# DESCRIPTION OF THE TASK
Pick out each line below containing "this".

Items listed in a dataset:
***

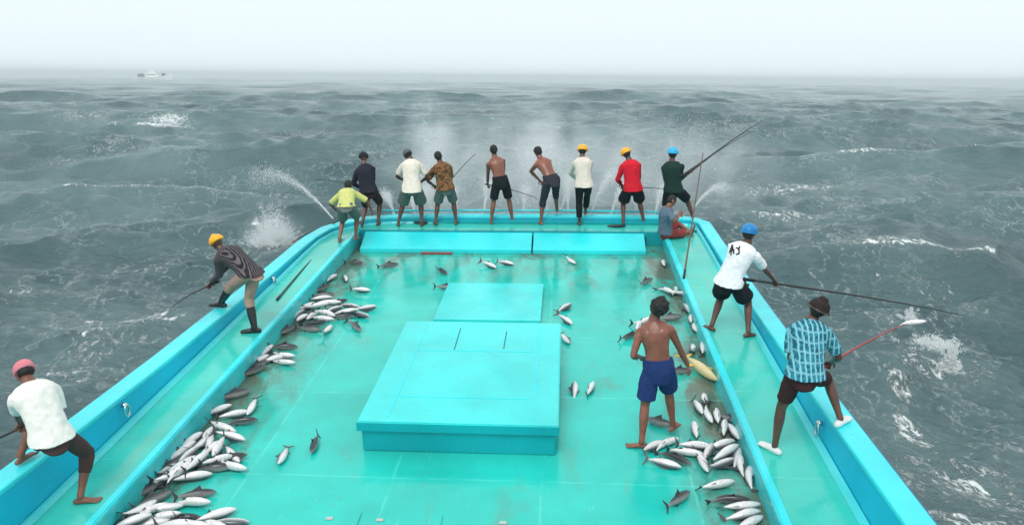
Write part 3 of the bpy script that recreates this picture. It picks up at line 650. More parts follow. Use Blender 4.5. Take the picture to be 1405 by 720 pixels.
J['m6'], _ = ppl('bare backed person in dark grey trousers, one foot up on the bow rail', 1.04, 18, [(742, 308), (764, 291)], (ZW, .47), (757, 247), -.30, (742, 219), .02, (738, 208), .1, (740, 249), .15, (748, 252), .35,
    pants=('cl_charcoal', 1.3, .012), skin_m='skin_c', group=CREW, elbows=((735, 234, .0), None))
J['m7'], _ = ppl('person in beige long sleeved shirt, yellow helmet and black trousers at the bow', 1.0, 0, [(795, 309), (803, 294)], (ZW, .47), (801, 252), -.3, (799, 221), -.12, (799, 211), -.06, (791, 247), .2, (804, 248), .25, elbows=((787, 238, .05), (810, 240, .1)),
    shirt=('cl_beige', 1.9, -.06), pants=('cl_black', 1.75, .01), headwear=('helmet', 'helmet_yellow'), skin_m='skin_b', group=CREW)
J['m8'], _ = ppl('person in bright red long sleeved shirt, yellow helmet and black shorts at the bow', 1.02, 5, [(855, 308), (883, 307)], (ZW, ZW), (868, 256), -.05, (864, 222), .1, (860, 212), .16, (852, 255), .3, (876, 258), .35,
    shirt=('cl_red', 1.9, -.08), pants=('cl_black', .85, .05), headwear=('helmet', 'helmet_yellow'), skin_m='skin_b', group=CREW, elbows=((845, 245, .0), (886, 246, .1)))
J['m9'], _ = ppl('person in dark green shirt and light blue helmet holding two rods up, right bow corner', 1.05, -20, [(908, 311), (951, 304)], (ZW, ZW+.04), (924, 259), -.05, (922, 224), .0, (923, 212), .03, (928, 250), .3, (944, 239), .15,
    shirt=('cl_green', 1.5, -.06), pants=('cl_black', .9, .03), headwear=('helmet', 'helmet_cyan'), skin_m='skin_b', group=CREW, elbows=((903, 248, .0), (935, 249, .05)))
J['m10'] = person('seated person in slate blue shirt and red shorts with legs stretched to the right', .98, R(-85), [P(948, 325, z=ZW), P(950, 319, z=ZW)], P(914, 318, z=ZW+.13), P(917, 283, Y=15.75), P(922, 275, Y=15.8),
    (P(934, 297, Y=15.8), P(936, 293, Y=15.5)), shirt=('cl_slate', .8, -.02), pants=('cl_redshort', .9, .02), skin_m='skin_a', group=CREW, toe=((.2, 0, 1), (.2, 0, 1)))
J['m11'], _ = ppl('person in white T-shirt with dark print on the back, blue helmet and black shorts', 1.04, -28, [(976, 453), (1026, 462)], (ZW, ZW), (1001, 385), -.0, (1024, 336), .15, (1028, 318), .18, (1022, 391), .32, (1068, 392), .30,
    shirt=('cl_white', .85, -.05), pants=('cl_black', .72, .05), headwear=('helmet', 'helmet_blue'), skin_m='skin_b', near=True, group=CREW, elbows=((990, 360, .1), (1046, 370, .25)), toe=((-.5, .8, 0), (.9, .35, 0)))
J['m12'], _ = ppl('person in teal checked shirt, dark hat and maroon shorts, one white shoe on the gunwale', 1.0, -25, [(1062, 620), (1152, 583)], (ZW, .70), (1105, 512), -.1, (1111, 453), .17, (1117, 433), .23, (1090, 502), .32, (1141, 500), .30,
    shirt=('cl_check', .8, -.02), pants=('cl_maroon', .75, .01), headwear=('sunhat', 'hat_dark'), skin_m='skin_b', near=True, footw='shoes', group=CREW, elbows=((1081, 488, .0), (1153, 497, .1)), knees=((1071, 565, .05), (1141, 505, .45)), toe=((-.55, .75, 0), (.7, .7, 0)))
J['m13'], _ = ppl('bare backed boy in blue shorts standing on the open deck among the fish', 1.02, -8, [(880, 614), (923, 590)], (0, .06), (904, 505), .0, (899, 458), .10, (900, 431), .14, (878, 494), .22, (958, 531), .26,
    pants=('cl_blue', .80, .035), skin_m='skin_c', near=True, hair=1.22, elbows=((861, 482, -.18), (944, 498, -.05)), knees=((880, 565, .1), (918, 556, .45)), toe=((-1, .15, 0), (.5, .8, 0)), curl=.5)
J['m14'], _ = ppl('person in striped dark jersey, yellow cap and black rubber boots astride the left bulwark', 1.03, 62, [(304, 421), (350, 456)], (.555, ZW), (343, 374), -.1, (305, 344), .1, (296, 330), .15, (289, 390), .12, (292, 387), .22,
    shirt=('cl_stripe', 1.9, -.02), pants=('cl_khaki', 1.3, .01), headwear=('beanie', 'helmet_yellow'), hair=False, skin_m='skin_b', near=True, footw='boots', group=CREW, elbows=((322, 382, -.05), (316, 378, .25)), knees=((313, 374, .1), (336, 410, .0)), toe=((-1, .2, 0), (-.9, -.1, 0)))
J['m15'], _ = ppl('person in off white T-shirt, pink cap and brown trousers straddling the left bulwark', 1.0, 52, [(30, 634), (112, 690)], (.79, ZW), (70, 598), -.08, (45, 537), .12, (37, 517), .20, (30, 586), .33, (84, 592), .30,
    shirt=('cl_offwhite', .7, -.03), pants=('cl_brown', 1.45, .008), headwear=('cap', 'cl_pink'), skin_m='skin_a', near=True, group=CREW, elbows=((25, 572, .1), (97, 568, -.05)), knees=((22, 582, .35), (110, 645, .1)), toe=((.1, 1, 0), (.95, .3, 0)))
# print on the back of the white T-shirt
def shirt_print(J_):
    root = J_['root']; sh = [c for c in root.children if c.name.startswith('shirt')][0]
    from mathutils.bvhtree import BVHTree
    bm = bmesh.new(); bm.from_mesh(sh.data); bv = BVHTree.FromBMesh(bm); bm.free()
    # photo outline of the dark emblem: two leaning letters over a short bar
    strokes = [[(1001, 347), (1005, 336), (1007, 348)], [(1002, 344), (1008, 343)], [(1010, 340), (1014, 341), (1014, 348), (1010, 349)], [(1005, 337), (1003, 350)], [(1015, 338), (1013, 343)]]
    V, Fc = [], []
    for st in strokes:
        pts = []
        for a, b in zip(st[:-1], st[1:]):
            for t in np.linspace(0, 1, 6):
                px, py = a[0]+(b[0]-a[0])*t, a[1]+(b[1]-a[1])*t; d = (P(px, py, Y=10)-Vector((0, 0, HB))).normalized(); oo = Vector((0, 0, HB))-J_['o0']
                hit = bv.ray_cast(oo, d)
                if hit[0] is not None: pts.append(hit[0]+hit[1]*.003)
        if len(pts) > 1: prof_tube(pts, [(.011, .011)]*len(pts), 6, True, V, Fc)
    if V: mesh_obj('shirt_print', V, Fc, M['cl_charcoal'], sh)
shirt_print(J['m11'])
# ------------------------------------------------------------------ rods
def toward(a, px, py, Y): return P(px, py, Y=Y)
def rod2(lbl, g1, g2, ext0, far, **k):
    """rod through both grips, butt ext0 behind g1, tip at far"""
    d = (Vector(far)-g1).normalized(); return rod(lbl, [g1-d*ext0, Vector(far)], k.pop('r0', .016), k.pop('r1', .006), **k)
g = grip_pt(J['m11'], 1); tip = P(1325, 425, Y=g.y+.9); d = (tip-g).normalized(); rod('long black pole held by the white T-shirt person over the right side', [g-d*.62, tip], .022, .007)
g = grip_pt(J['m12'], 1); tip = P(1243, 434, Y=g.y+1.0); d = (tip-g).normalized(); hook = tip; rod('short reddish pole held by the teal checked shirt person', [g-d*.35, tip], .016, .007, m='redpole')
g = grip_pt(J['m14'], 0); tip = P(235, 413, Y=g.y+.3); d = (tip-g).normalized(); rod('thin dark pole held low over the left side by the booted person', [g-d*.25, tip], .014, .006)
g = grip_pt(J['m15'], 0); tip = P(-60, 625, Y=g.y+.5); d = (tip-g).normalized(); rod('dark pole held by the pink capped person, leaving the left picture edge', [g-d*.2, tip], .016, .008)
g = grip_pt(J['m9'], 1); tip = P(1046, 160, Y=g.y+1.6); d = (tip-g).normalized(); rod('thick pole raised to the upper right by the green shirt person', [g-d*.25, tip], .024, .007)
g2 = g+Vector((.02, .03, -.03)); tip = P(1022, 176, Y=g.y+1.3); d = (tip-g2).normalized(); g3 = g+Vector((0, -.02, .04)); t3 = P(1030, 176, Y=g.y+2.2); rod('third pole fanned between the two raised poles', [g3-(t3-g3).normalized()*.4, t3], .016, .006); rod('second thinner pole held just beneath the thick raised one', [g2-d*.3, tip], .018, .006, m='bamboo')
a = P(938, 383, z=ZW+.01); b = P(965, 203, Y=15.9); rod('straight pole propped upright from the right walkway beside the seated person', [a, b], .018, .010, m='bamboo')
for nm, dx, tx, tz, lb in (('m2', -1.2, .9, .75, 'pole held out to the left by the navy topped person'), ('m3', .15, 3.2, .35, 'pole held forward by the cream T-shirt person'), ('m4', .55, .9, 1.35, 'short pole angled up right by the camouflage shirt person'), ('m5', .75, .9, .25, 'pole angled down right by the bare backed person in black shorts'),
                       ('m6', -.1, 3.0, .2, 'pole held forward by the bare backed person in grey trousers'), ('m7', -.15, 3.0, .3, 'pole held forward by the beige shirt person'), ('m8', .85, 1.0, .45, 'pole angled down right by the red shirt person')):
    g = (grip_pt(J[nm], 0)+grip_pt(J[nm], 1))/2; far = Vector((g.x+dx*1.2, g.y+tx, tz+ZW+.1)); d = (far-g).normalized(); rod(lb, [g-d*.3, far], .014, .006)
a = P(380, 411, z=ZW+.016); b = P(447, 331, z=ZW+.016); rod('dark pole lying on the left walkway against the bulwark', [a, b], .018, .014, group='poles lying on the boat')
a = P(400, 327, Y=16.6); b = P(470, 301, Y=16.2); rod('dark pole sticking out over the left gunwale by the bow corner', [b, a], .020, .012, group='poles lying on the boat')
a = P(577, 347.5, z=.025); b = P(621, 346.5, z=.025)
o = boxes('plank', [(0, 0, 0, (b-a).x, .07, .03)], M['redpole'], None, .006); o.location = (a.x, 15.47, .004); tag(o, 'reddish brown wooden plank lying against the front of the left bow lid', 'plank')
for i, (px, py, l_, w_) in enumerate(((577, 305, .34, .09), (846, 310, .42, .1))):  # dark flat items on the platform, not further identified
    a = P(px, py, z=ZW+.03); V, Fc = [], []; ellip(Vector((0, 0, .028)), Vector((l_/2, 0, 0)), Vector((0, w_/2, 0)), Vector((0, 0, .028)), V, Fc)
    o = mesh_obj('rubber_bait_tray', V, Fc, M['rubber'], None, True); o.location = (a.x, a.y, ZW+.002); tag(o, ['small dark tray on the bow platform behind the cream T-shirt person', 'flat dark tray at the feet of the red shirt person'][i], 'tray')
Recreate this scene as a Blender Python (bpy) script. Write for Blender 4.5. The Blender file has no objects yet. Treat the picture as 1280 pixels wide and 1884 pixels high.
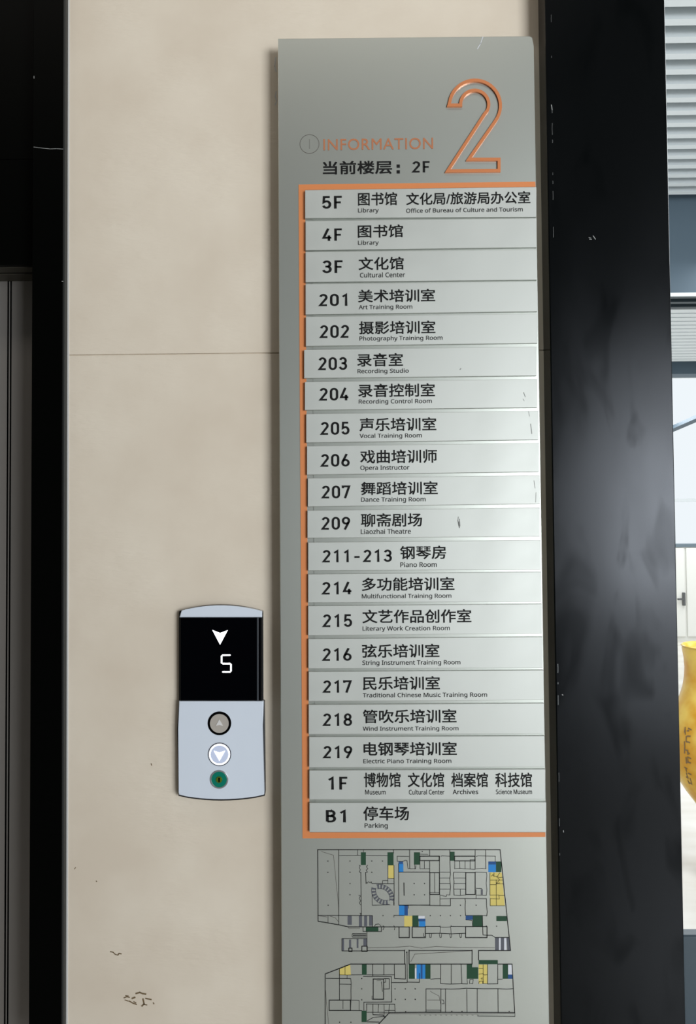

***

# RESPONSE TO THE EXERCISE
Write part 3 of the bpy script that recreates this picture. It picks up at line 650. More parts follow. Use Blender 4.5. Take the picture to be 1405 by 720 pixels.
Recreate this scene as a Blender Python (bpy) script. Write for Blender 4.5. The Blender file has no objects yet. Treat the picture as 1280 pixels wide and 1884 pixels high.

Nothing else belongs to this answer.